Scene modeling code data:
+ + + + +

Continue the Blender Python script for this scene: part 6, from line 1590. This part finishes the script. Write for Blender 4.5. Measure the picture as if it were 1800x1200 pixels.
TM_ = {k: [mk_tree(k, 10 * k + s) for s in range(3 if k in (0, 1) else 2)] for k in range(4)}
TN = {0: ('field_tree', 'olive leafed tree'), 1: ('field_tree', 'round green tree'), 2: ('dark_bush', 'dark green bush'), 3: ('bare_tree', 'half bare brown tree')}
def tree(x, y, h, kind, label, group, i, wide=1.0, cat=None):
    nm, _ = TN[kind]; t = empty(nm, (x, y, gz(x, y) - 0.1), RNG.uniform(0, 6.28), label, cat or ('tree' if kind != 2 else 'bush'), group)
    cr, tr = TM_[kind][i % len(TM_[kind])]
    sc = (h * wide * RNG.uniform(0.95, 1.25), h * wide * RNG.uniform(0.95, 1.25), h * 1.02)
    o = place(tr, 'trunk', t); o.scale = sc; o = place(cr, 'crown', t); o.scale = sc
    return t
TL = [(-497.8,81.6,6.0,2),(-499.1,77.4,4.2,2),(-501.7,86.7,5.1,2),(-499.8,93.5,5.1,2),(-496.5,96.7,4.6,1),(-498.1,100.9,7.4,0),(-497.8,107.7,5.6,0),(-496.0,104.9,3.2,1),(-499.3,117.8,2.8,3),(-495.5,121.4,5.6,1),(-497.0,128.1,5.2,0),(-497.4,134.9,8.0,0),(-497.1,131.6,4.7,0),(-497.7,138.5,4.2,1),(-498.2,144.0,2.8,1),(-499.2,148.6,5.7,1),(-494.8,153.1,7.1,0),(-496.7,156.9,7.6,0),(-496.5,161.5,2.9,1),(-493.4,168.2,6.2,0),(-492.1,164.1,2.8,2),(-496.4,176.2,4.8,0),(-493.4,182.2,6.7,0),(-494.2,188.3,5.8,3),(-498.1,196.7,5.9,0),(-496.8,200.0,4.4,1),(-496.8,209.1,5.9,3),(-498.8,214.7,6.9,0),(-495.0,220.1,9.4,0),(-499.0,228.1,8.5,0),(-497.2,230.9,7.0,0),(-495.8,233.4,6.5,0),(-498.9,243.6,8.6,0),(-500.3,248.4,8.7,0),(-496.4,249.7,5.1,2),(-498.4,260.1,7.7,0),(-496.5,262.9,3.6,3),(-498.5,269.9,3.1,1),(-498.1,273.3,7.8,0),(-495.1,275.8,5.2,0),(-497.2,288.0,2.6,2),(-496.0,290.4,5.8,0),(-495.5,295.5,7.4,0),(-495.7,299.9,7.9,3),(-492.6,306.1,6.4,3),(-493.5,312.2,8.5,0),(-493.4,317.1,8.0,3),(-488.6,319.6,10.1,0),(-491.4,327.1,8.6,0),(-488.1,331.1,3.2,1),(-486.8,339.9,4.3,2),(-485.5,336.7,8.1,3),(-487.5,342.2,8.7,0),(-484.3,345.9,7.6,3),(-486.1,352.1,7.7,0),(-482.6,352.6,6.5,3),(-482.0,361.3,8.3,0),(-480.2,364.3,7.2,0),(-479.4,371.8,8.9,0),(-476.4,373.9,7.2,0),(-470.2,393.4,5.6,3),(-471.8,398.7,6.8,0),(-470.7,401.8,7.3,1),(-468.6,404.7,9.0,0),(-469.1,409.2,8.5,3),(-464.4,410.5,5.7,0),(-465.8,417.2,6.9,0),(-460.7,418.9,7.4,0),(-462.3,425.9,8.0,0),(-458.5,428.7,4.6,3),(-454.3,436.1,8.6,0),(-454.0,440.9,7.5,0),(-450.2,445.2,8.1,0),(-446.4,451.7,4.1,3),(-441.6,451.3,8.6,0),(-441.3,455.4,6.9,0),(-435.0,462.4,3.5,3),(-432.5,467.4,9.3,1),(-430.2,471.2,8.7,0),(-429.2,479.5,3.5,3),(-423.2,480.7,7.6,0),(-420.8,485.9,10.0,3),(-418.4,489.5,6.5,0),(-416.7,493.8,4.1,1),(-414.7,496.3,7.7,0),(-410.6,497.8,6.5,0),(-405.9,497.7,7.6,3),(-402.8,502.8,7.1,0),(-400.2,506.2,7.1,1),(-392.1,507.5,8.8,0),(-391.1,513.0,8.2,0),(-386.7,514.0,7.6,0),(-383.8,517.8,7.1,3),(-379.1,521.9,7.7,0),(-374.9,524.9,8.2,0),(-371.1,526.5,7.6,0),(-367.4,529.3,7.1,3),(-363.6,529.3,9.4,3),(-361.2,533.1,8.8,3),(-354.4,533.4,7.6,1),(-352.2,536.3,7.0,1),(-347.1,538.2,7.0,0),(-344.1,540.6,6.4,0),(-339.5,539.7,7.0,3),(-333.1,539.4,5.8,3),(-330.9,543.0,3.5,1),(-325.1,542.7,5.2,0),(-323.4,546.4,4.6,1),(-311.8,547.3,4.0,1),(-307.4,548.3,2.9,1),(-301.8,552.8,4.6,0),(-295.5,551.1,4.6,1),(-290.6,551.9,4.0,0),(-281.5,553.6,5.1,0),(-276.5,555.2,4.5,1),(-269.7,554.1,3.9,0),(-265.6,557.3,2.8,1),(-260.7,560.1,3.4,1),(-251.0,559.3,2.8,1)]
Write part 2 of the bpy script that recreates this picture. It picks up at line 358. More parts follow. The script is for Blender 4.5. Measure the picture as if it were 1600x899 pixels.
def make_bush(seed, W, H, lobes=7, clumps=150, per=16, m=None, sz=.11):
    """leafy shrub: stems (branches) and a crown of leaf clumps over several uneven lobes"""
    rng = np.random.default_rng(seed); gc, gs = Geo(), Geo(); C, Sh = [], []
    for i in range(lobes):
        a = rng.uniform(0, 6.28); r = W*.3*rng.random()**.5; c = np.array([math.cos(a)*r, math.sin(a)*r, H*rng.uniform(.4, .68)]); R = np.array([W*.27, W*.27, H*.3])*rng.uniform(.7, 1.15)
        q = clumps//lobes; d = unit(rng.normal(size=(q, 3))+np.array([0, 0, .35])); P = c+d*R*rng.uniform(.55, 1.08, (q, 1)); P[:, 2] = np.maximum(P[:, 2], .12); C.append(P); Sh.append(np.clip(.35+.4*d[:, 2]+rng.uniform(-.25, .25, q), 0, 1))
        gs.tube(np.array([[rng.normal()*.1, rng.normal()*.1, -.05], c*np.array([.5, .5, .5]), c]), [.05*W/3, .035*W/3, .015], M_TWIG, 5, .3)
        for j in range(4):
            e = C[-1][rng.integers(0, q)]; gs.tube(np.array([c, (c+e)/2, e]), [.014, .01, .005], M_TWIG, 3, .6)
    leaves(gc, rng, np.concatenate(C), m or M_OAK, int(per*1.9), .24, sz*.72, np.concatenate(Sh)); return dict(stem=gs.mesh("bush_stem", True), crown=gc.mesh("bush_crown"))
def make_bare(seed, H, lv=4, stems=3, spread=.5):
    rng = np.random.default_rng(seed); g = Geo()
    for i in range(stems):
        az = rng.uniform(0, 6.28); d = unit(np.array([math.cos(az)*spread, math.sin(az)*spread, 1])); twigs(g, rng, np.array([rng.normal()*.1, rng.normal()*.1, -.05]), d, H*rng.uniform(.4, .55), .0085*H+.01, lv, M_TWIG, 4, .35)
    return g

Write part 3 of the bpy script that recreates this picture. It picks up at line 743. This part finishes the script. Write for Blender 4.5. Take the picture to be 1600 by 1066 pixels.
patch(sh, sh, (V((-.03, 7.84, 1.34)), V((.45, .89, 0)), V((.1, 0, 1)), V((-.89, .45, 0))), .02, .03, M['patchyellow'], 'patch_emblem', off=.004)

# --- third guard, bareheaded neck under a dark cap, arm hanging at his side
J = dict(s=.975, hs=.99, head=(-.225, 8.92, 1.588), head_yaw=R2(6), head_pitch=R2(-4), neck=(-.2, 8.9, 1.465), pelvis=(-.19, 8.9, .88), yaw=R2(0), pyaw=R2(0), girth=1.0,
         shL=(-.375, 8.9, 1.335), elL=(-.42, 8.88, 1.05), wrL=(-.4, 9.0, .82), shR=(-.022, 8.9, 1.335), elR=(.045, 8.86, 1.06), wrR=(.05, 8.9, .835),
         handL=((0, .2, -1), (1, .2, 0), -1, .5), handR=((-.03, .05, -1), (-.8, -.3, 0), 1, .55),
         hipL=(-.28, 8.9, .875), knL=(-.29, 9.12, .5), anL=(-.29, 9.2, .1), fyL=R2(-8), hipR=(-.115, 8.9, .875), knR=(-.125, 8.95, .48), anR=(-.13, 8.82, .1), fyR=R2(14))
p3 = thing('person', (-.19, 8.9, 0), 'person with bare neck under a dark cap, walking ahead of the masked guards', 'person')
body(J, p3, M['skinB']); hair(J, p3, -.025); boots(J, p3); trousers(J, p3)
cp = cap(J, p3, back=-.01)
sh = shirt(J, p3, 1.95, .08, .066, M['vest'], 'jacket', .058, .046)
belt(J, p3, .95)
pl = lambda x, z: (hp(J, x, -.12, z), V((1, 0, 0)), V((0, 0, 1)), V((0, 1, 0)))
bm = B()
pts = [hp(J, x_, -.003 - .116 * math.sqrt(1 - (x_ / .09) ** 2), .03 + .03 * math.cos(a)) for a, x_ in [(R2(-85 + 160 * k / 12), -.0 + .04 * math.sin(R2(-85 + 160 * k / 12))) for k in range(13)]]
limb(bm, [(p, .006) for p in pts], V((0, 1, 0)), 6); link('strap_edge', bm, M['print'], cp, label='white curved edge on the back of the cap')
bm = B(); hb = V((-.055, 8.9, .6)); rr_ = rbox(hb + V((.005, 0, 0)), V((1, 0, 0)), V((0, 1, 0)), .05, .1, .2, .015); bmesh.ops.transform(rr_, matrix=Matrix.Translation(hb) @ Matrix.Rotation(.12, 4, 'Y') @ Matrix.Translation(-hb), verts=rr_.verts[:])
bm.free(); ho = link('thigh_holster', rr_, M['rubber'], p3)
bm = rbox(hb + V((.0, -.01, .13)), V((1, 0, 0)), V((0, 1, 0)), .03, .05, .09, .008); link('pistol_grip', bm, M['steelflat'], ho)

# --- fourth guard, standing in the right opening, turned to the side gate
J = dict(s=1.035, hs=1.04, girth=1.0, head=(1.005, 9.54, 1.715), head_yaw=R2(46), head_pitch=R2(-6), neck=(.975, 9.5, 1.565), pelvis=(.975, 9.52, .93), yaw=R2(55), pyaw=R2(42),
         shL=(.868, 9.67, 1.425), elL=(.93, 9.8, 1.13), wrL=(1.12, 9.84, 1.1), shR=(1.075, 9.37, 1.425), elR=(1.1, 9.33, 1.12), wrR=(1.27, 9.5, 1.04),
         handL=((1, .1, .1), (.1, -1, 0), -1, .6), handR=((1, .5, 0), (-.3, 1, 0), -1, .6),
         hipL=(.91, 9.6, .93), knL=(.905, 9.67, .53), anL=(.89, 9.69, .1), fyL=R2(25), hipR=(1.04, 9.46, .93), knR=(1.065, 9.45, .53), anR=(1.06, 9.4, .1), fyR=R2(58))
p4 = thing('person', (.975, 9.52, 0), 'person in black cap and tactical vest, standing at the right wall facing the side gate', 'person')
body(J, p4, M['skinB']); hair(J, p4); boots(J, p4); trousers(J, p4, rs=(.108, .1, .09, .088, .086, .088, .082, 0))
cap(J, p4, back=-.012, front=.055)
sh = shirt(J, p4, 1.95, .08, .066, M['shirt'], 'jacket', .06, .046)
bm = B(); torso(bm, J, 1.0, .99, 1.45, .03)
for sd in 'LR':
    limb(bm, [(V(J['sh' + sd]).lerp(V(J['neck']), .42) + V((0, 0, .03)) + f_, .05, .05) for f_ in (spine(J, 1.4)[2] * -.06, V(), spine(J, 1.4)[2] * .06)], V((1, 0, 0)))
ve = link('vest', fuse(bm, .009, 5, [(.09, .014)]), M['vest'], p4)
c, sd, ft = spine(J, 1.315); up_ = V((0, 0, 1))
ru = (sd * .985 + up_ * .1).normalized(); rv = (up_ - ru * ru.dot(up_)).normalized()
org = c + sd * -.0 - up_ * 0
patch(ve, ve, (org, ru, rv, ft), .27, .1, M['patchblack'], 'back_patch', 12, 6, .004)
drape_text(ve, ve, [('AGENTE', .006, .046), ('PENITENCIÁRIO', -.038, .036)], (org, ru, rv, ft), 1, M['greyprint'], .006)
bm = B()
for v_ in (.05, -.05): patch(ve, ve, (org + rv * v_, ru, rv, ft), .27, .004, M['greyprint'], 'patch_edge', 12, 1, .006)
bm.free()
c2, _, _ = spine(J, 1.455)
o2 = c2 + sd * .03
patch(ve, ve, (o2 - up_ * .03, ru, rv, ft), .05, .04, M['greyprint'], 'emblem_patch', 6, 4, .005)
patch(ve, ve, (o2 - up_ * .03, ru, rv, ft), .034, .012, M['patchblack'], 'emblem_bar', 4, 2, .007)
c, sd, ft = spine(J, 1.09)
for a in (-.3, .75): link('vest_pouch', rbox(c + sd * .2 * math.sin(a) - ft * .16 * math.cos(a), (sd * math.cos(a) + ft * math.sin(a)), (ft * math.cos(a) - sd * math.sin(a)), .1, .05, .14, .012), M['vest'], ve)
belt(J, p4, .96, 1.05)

+ + + + +

Using the data above, repeat exactly the lines that begin at the line with "leaves(gc, rng, np.concatenate(C), m" and end at the line with "M['patchyellow'], 'patch_emblem', off=.004)", both ends included.

    leaves(gc, rng, np.concatenate(C), m or M_OAK, int(per*1.9), .24, sz*.72, np.concatenate(Sh)); return dict(stem=gs.mesh("bush_stem", True), crown=gc.mesh("bush_crown"))
def make_bare(seed, H, lv=4, stems=3, spread=.5):
    rng = np.random.default_rng(seed); g = Geo()
    for i in range(stems):
        az = rng.uniform(0, 6.28); d = unit(np.array([math.cos(az)*spread, math.sin(az)*spread, 1])); twigs(g, rng, np.array([rng.normal()*.1, rng.normal()*.1, -.05]), d, H*rng.uniform(.4, .55), .0085*H+.01, lv, M_TWIG, 4, .35)
    return g

Write part 3 of the bpy script that recreates this picture. It picks up at line 743. This part finishes the script. Write for Blender 4.5. Take the picture to be 1600 by 1066 pixels.
patch(sh, sh, (V((-.03, 7.84, 1.34)), V((.45, .89, 0)), V((.1, 0, 1)), V((-.89, .45, 0))), .02, .03, M['patchyellow'], 'patch_emblem', off=.004)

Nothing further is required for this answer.